Gareth K Vile looks at some of the productions that happened in this year's festival.

Writing reviews can be such a tedious process, especially when I end up with a backlog of shows to cover, none of which anyone is going to get to see, because they were only on for one or two nights, or I have left it so long that the company has already gone into liquidation. The endless listing of performers (“she had an excellent quality of movement”), contexts (“harking back to the post-rave experimentalists of the early 1990s”) and techniques (“there is a clear influence from Cunningham and Morris, with a hint of Indian orientalism) makes a review something like a recipe from a television chef: packed with curious detail and exotic ingredients, but lacking in nourishment and never likely to make it onto the table.

Thank you to Fleur Darkin for Disgo at the Traverse, then. By so thoroughly mixing up the audience and performers – everyone was on the stage, grooving away to the electronic score – it becomes impossible to litter the review with asinine statements about individual dancers or the choreography. It is like being at a night-club: only a few people messing about with ropes or bursting into sudden, random dance-offs reveal that Disgo is anything more than an early evening knees up. Even when we are corralled into lines to parade around the stage, the sense of community overcame any division between artist and passive observer.

It is fortunate, as well, that Tony Mills of Breakin’ Convention, Marc Brew from Scottish Ballet and Christine “Curious Seed” Devaney are in the crowd. I am now claiming that I have performed a duet with each of these performers on the stage in Traverse One. Finally, I am an artist and not just a critic.

Disgo takes that old favourite – “breaking the fourth wall” – and reduces it to rubble. Caged in by strips of neon light, Darkin’s company are invisible in the crowd. It is only when they throw down or start shouting “touch me” (and yes, I did get asked to leave after taking that request too far) that they emerge from the darkness. At times, they herd the audience: other times, they merely interrupt their pondering or grooving. The ritual energy of performance is somehow linked to the spontaneous play of the dance-floor. Rather like Mattin’s mad-professor experiments with the conventions of “the music gig”, Disgo takes a pop at the dull gap between the artist and the audience, filling the stage with what ought to be mayhem, but hints at a future that ignores the distinction between art and community.
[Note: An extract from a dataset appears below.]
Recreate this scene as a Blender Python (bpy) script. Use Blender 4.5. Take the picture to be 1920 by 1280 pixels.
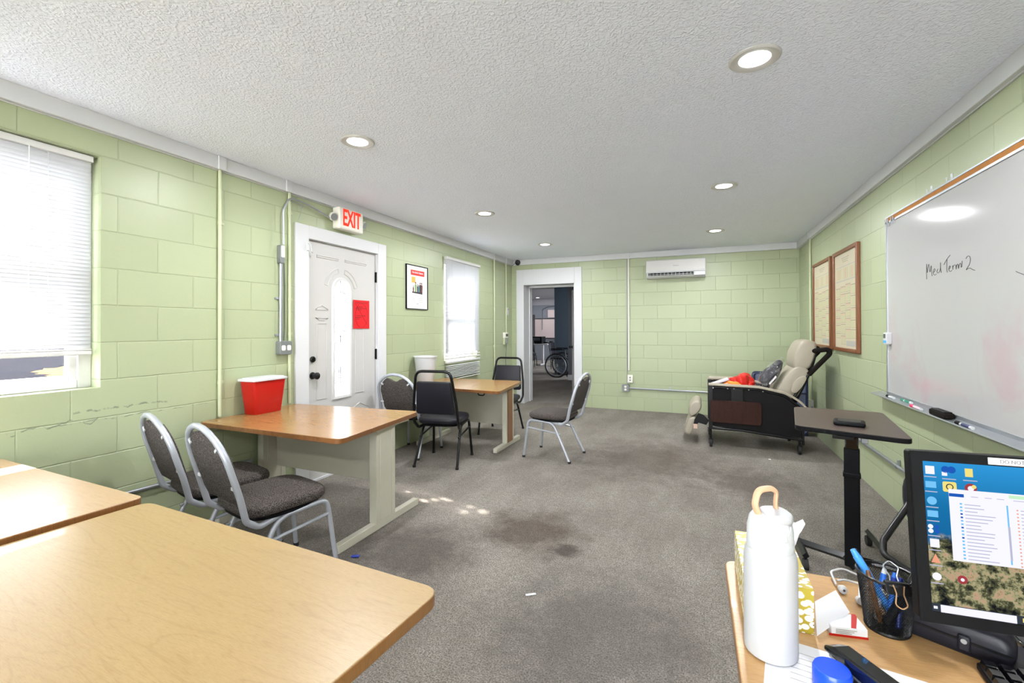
import bpy, bmesh, math, random
from mathutils import Vector, Matrix, Quaternion
random.seed(7)
for o in list(bpy.data.objects): bpy.data.objects.remove(o)
S = bpy.context.scene
COL = S.collection
PI = math.pi

# ------------------------------------------------------------------ camera, world, sun, exposure
CAM_H = 1.2892
yaw, pitch, roll = 0.39251649, 0.00759727, -0.00346926
fw = Vector((-math.sin(yaw)*math.cos(pitch), math.cos(yaw)*math.cos(pitch), math.sin(pitch)))
rt = Vector((math.cos(yaw), math.sin(yaw), 0)); up = rt.cross(fw)
r2 = rt*math.cos(roll)+up*math.sin(roll); u2 = -rt*math.sin(roll)+up*math.cos(roll)
cd = bpy.data.cameras.new('camera'); cam = bpy.data.objects.new('camera', cd); COL.objects.link(cam)
cam.matrix_world = Matrix(((r2.x,u2.x,-fw.x,0),(r2.y,u2.y,-fw.y,0),(r2.z,u2.z,-fw.z,CAM_H),(0,0,0,1)))
cd.sensor_width = 36; cd.sensor_fit = 'HORIZONTAL'; cd.lens = 849.674/1920*36
cd.shift_y = -(640-607.637)/1920; cd.clip_start = 0.02; cd.clip_end = 300
S.camera = cam

W = bpy.data.worlds.new('world'); S.world = W; W.use_nodes = True
bg = W.node_tree.nodes['Background']; bg.inputs[0].default_value = (0.90, 0.94, 1.0, 1); bg.inputs[1].default_value = 12
sd = bpy.data.lights.new('sun', 'SUN'); sd.energy = 22; sd.angle = math.radians(1.3); sd.color = (1, .95, .88)
sun = bpy.data.objects.new('sun', sd); COL.objects.link(sun); sun.location = (-8, 5, 8)
sun.rotation_euler = Vector((1, -.25, -1.0)).to_track_quat('-Z', 'Y').to_euler()
S.view_settings.view_transform = 'Standard'; S.view_settings.look = 'None'
S.view_settings.gamma = 1; S.view_settings.use_curve_mapping = False
S.view_settings.exposure = 0.74
DOWNLIGHT_W = 19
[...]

While she uses different tactics, Iona Kewney tends to leave a similar sensation. Along with Joe Quimby, Kewney was rocking Traverse 2 as part of Dance Base’s Now What Now? Platform. Kewney has few peers, and fewer apparent influences: she is as often called “Live Art” as dance, and her work with Quimby marries agitated physicality with roaring guitar. Unlike Disgo, Kewney keeps the audience well away, but the ferocity of her movement is utterly engrossing, even frightening. There is a genuine sense of danger – not just emotionally, as when she starts playing with ladders, she might really hurt herself. Yet there is resolution and joy in the tumult, an absolute expressiveness of a body reaching beyond itself to articulate emotions beyond simple words.